■ Recorded data

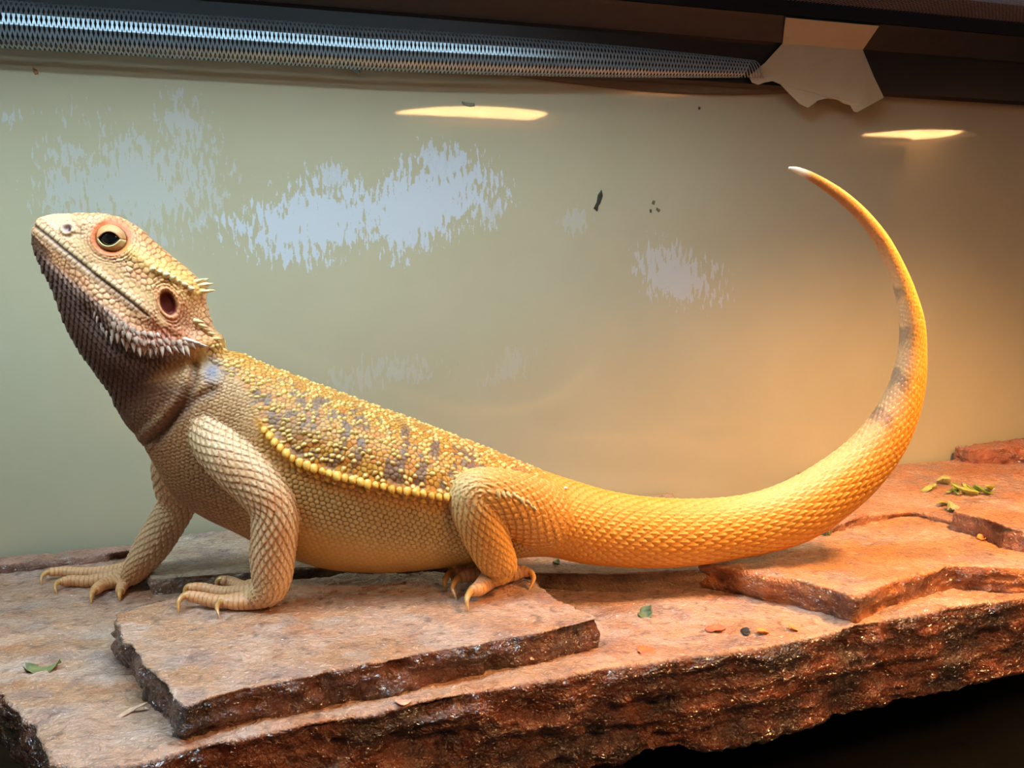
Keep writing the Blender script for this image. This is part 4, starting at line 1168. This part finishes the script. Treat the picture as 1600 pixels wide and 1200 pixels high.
# ------------------------------------------------------------------ scraps lying on the stone and stuck to the wall
_mats = {}
def scrap_mat(rgb):
    if rgb not in _mats: _mats[rgb] = simple('scrap_%d_%d_%d' % rgb, rgb, 0.6, noise=0.3, scale=350, bump=0.2)
    return _mats[rgb]
def leaf_geometry(L, W, bend, curl, seed, ragged=0.25, thick=0.00035):
    rg = random.Random(seed); nx, ny = 10, 4; Vv, Ff = [], []
    rag = [1 + rg.uniform(-ragged, ragged) for _ in range(nx + 1)]
    for side in (0, 1):
        for i in range(nx + 1):
            t = i / nx; w = W * 0.5 * (math.sin(math.pi * min(1, 0.08 + t * 0.9)) ** 0.7) * rag[i]
            for j in range(ny + 1):
                q = -1 + 2 * j / ny
                x = (t - 0.5) * L; y = q * w + bend * L * math.sin(math.pi * t)
                z = curl * W * (q * q) * (0.4 + 0.6 * math.sin(3.1 * t + seed)) + curl * 0.5 * L * (t - 0.5) ** 2 + (0.0002 + (thick if side else 0))
                Vv.append((x, y, z))
    o = (nx + 1) * (ny + 1)
    for i in range(nx):
        for j in range(ny):
            a = i * (ny + 1) + j
            Ff.append((a, a + 1, a + ny + 2, a + ny + 1)); Ff.append((o + a, o + a + ny + 1, o + a + ny + 2, o + a + 1))
    rim = [i * (ny + 1) for i in range(nx + 1)] + [nx * (ny + 1) + j for j in range(1, ny + 1)] + [i * (ny + 1) + ny for i in range(nx - 1, -1, -1)] + [j for j in range(ny - 1, 0, -1)]
    for a, b in zip(rim, rim[1:] + rim[:1]): Ff.append((a, b, o + b, o + a))
    return Vv, Ff
def put_scrap(name, u, v, Lp, Wp, ang, rgb, label, cat, bend=0.1, curl=0.35, seed=1, group=None):
    h = rock_hit(u, v)
    if h is None: return
    p, dist, n = h; px = dist / FPX
    Vv, Ff = leaf_geometry(Lp * px, Wp * px, bend, curl, seed)
    o = mesh_obj(name, Vv, Ff, scrap_mat(rgb), None, True)
    o.location = p; q = Vector(n).to_track_quat('Z', 'X').to_matrix().to_4x4()
    # heading: +x of the leaf is turned 'ang' from the picture's right within the surface
    x = Vector((math.cos(ang), math.sin(ang), 0)); nz = Vector(n).normalized(); x = (x - nz * x.dot(nz)).normalized(); y = nz.cross(x)
    o.matrix_world = Matrix.Translation(p) @ Matrix((x, y, nz)).transposed().to_4x4()
    return tag(o, label, cat, group)
put_scrap('leaf_scrap', 70, 1047, 46, 36, 0.2, (116, 116, 70), 'curled green leaf scrap on the lower stone at the left', 'leaf', 0.12, 0.6, 3)
put_scrap('leaf_scrap', 1008, 962, 22, 24, 0.5, (96, 104, 66), 'small dark green leaf scrap between the two raised slabs', 'leaf', 0.1, 0.6, 4)
put_scrap('leaf_scrap', 1452, 767, 24, 16, 0.1, (150, 146, 78), 'pale green leaf scrap right of the tail, nearest to it', 'leaf', 0.1, 0.4, 5)
put_scrap('leaf_scrap', 1474, 756, 18, 24, -0.4, (158, 150, 92), 'pale leaf scrap at the foot of the back boulder', 'leaf', 0.05, 0.4, 6)
put_scrap('leaf_stalk', 1474, 789, 32, 12, 0.7, (138, 140, 66), 'thin green leaf stalk lying on the upper stone step', 'stalk', 0.02, 0.3, 7)
put_scrap('leaf_scrap', 1491, 797, 22, 22, 0.2, (128, 132, 96), 'grey green leaf scrap beside the thin green stalk', 'leaf', 0.1, 0.5, 8)
put_scrap('leaf_scrap', 1290, 836, 14, 22, 0.0, (84, 112, 78), 'tiny green leaf scrap just below the curling tail', 'leaf', 0.1, 0.6, 9)
put_scrap('leaf_scrap', 870, 880, 10, 14, 0.6, (92, 100, 60), 'tiny dark leaf crumb behind the hind foot', 'leaf', 0.1, 0.5, 10)
put_scrap('seed', 1165, 989, 12, 20, 0.2, (30, 24, 16), 'small black seed on the stone before the tail slab', 'seed', 0, 0.2, 11)
put_scrap('stone_flake', 1118, 986, 30, 20, 0.2, (178, 92, 62), 'reddish stone flake left of the small black seed', 'flake', 0.05, 0.2, 12)
put_scrap('stone_flake', 1192, 990, 18, 18, 0.1, (206, 120, 56), 'orange stone flake right of the small black seed', 'flake', 0.05, 0.25, 13)
put_scrap('stone_flake', 1240, 984, 14, 16, 0.3, (206, 124, 64), 'small orange stone flake under the corner of the tail slab', 'flake', 0.05, 0.25, 14)
put_scrap('stone_flake', 1010, 1020, 26, 26, 0.0, (196, 96, 48), 'ragged orange flake right of the front slab corner', 'flake', 0.08, 0.35, 15)
put_scrap('stone_flake', 630, 1099, 24, 20, 0.3, (206, 152, 128), 'pinkish flake lying at the foot of the front slab', 'flake', 0.05, 0.25, 16)
put_scrap('twig', 203, 1116, 52, 9, 0.75, (186, 148, 120), 'short curved twig on the wet stone left of the front slab', 'twig', 0.1, 0.15, 17)
put_scrap('stone_flake', 1533, 843, 10, 14, 0.3, (196, 116, 50), 'tiny orange flake on top of the tail slab', 'flake', 0.05, 0.3, 18)
# tuft of green leaflets
h = rock_hit(1515, 772)
tuft = empty('leaf_tuft', h[0]); tag(tuft, 'tuft of bright green leaf bits on the stone at the far right', 'leaf')
for i in range(9):
    px = h[1] / FPX; Vv, Ff = leaf_geometry((20 + 8 * (i % 3)) * px, 9 * px, 0.15, 0.6, 30 + i)
    o = mesh_obj('leaflet', Vv, Ff, scrap_mat((112, 124, 44) if i % 2 else (140, 142, 62)), tuft, True)
    o.location = ((i - 4) * 6 * px, 0.002 * math.sin(i * 2.3), (1.5 + 2 * (i % 3)) * px); o.rotation_euler = (0.3 * math.sin(i * 1.7), -0.35 * math.sin(i), i * 1.3)

def put_fleck(name, pts, rgb, label, cat, thick=0.0006):
    P = [wcoord(on_wall(u, v)) for u, v in pts]; k = len(P)
    c = np.mean(P, axis=0)
    Vv = [wl(s, 0.0001, z) for s, n, z in P] + [wl(c[0] + (s - c[0]) * .8, thick, c[2] + (z - c[2]) * .8) for s, n, z in P]
    Ff = [tuple(range(k))[::-1], tuple(range(k, 2 * k))] + [(i, (i + 1) % k, k + (i + 1) % k, k + i) for i in range(k)]
    return tag(mesh_obj(name, Vv, Ff, scrap_mat(rgb)), label, cat)
put_fleck('dried_leaf_bit', [(940, 296), (942, 306), (938, 318), (935, 322), (933, 331), (929, 327), (927, 326), (932, 316), (934, 304)], (44, 46, 30), 'dark fish shaped leaf bit stuck to the back wall', 'leaf')
put_fleck('dirt_fleck', [(1020, 313), (1024, 314), (1022, 320), (1018, 318)], (84, 84, 54), 'topmost of three dark specks on the back wall', 'speck')
put_fleck('dirt_fleck', [(1015, 327), (1018, 327), (1018, 332), (1015, 332)], (74, 70, 48), 'leftmost of three dark specks on the back wall', 'speck')
put_fleck('dirt_fleck', [(1026, 324), (1032, 328), (1029, 332), (1025, 328)], (84, 80, 54), 'rightmost of three dark specks on the back wall', 'speck')
put_fleck('food_fleck', [(51, 105), (59, 110), (60, 116), (55, 117), (52, 112)], (150, 96, 34), 'orange brown fleck on the back wall above the lizard head', 'speck')
put_fleck('film_fleck', [(721, 158), (728, 160), (741, 161), (742, 166), (734, 167), (723, 164)], (120, 118, 96), 'grey fleck on the wall inside the lamp glow', 'speck')
put_fleck('dirt_fleck', [(1091, 167), (1094, 167), (1094, 171), (1091, 171)], (60, 46, 30), 'lone tiny dark speck under the rim beside the paper scrap', 'speck')
# a white flake of shed skin on the hip
p, n_ = liz_hit(884, 763)
if p is not None:
    px = np.linalg.norm(p - CAM) / FPX
    Vv, Ff = [], []
    for i in range(5):
        a = math.pi * i / 4
        for j in range(8):
            b = 2 * math.pi * j / 8; Vv.append((3.4 * px * math.sin(a) * math.cos(b), 3.0 * px * math.sin(a) * math.sin(b), 2.0 * px * math.cos(a) * (1 + .2 * math.sin(3 * b))))
    for i in range(4):
        for j in range(8):
            a, b = i * 8 + j, i * 8 + (j + 1) % 8; Ff.append((a, b, b + 8, a + 8))
    o = mesh_obj('skin_flake', Vv, Ff, scrap_mat((240, 240, 235)), None, True); o.location = p + n_ * px * 1.2
    tag(o, 'tiny white flake stuck on the hip of the lizard', 'flake')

■ What needs to be done
Find every line that has "picture" in it, then return those lines.

■ Solution to this exercise
Keep writing the Blender script for this image. This is part 4, starting at line 1168. This part finishes the script. Treat the picture as 1600 pixels wide and 1200 pixels high.
    # heading: +x of the leaf is turned 'ang' from the picture's right within the surface